Dalam perkembangannya, lanjut Ernan, revisi perpres ini memakan waktu lama karena adanya kasus reklamasi di Jakarta Utara yang notabene tidak masuk ke kajian pesisir dan pulau-pulau kecil. ”Saya harus akui dimensi politiknya kental sekali. Ini yang menjadi titik lemah perpres ini,” katanya.
Terlepas adanya pedoman reklamasi yang menuai kritik, secara keseluruhan Ernan memandang pesan lingkungan dalam Perpres No 60/2020 sangat kuat. Sebab, enam dari tujuh isu utama dalam perpres ini membahas alih fungsi lahan, penanganan banjir dan sampah, hingga pencemaran air dan udara.
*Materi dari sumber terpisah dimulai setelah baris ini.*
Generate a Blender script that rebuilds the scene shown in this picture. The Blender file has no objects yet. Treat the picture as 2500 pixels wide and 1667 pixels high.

”Sementara satu isu lainnya yang menonjol ialah soal kelembagaan tentang tata kelola dan kerja sama antardaerah. Jadi, saya tidak sependapat kalau perpres ini mengabaikan dimensi lingkungan jika dibandingkan perpres sebelumnya,” ungkapnya.
Sebelumnya, aktivis yang tergabung dalam sejumlah organisasi menilai, Perpres No 60/2020 memiliki banyak catatan untuk dikritisi. Organisasi yang turut menyuarakan kritiknya adalah Indonesian Centre for Environmental Law (ICEL), Koalisi Rakyat untuk Keadilan Perikanan (Kiara), Walhi Jawa Barat, dan Walhi DKI Jakarta.
Beberapa catatan mereka mulai dari komitmen penyelamatan lingkungan yang belum memadai, perlindungan masyarakat yang sangat lemah dan rentan kehilangan sumber-sumber kehidupan, hingga rencana kelembagaan yang juga tidak memadai.
ICEL memandang, dengan masuknya pulau-pulau reklamasi ke dalam perpres itu, secara normatif hukum perpres disusun dengan tidak cermat karena menimbulkan dampak lingkungan. ”Ini untuk koordinasi lintas wilayah untuk minimalisasi dampak wilayah. Ketika si pulau reklamasi muncul, maka agak melenceng karena ada RDTR perkotaan,” ujar Direktur Eksekutif ICEL Raynaldo Sembiring (Kompas.id/14 Mei 2020).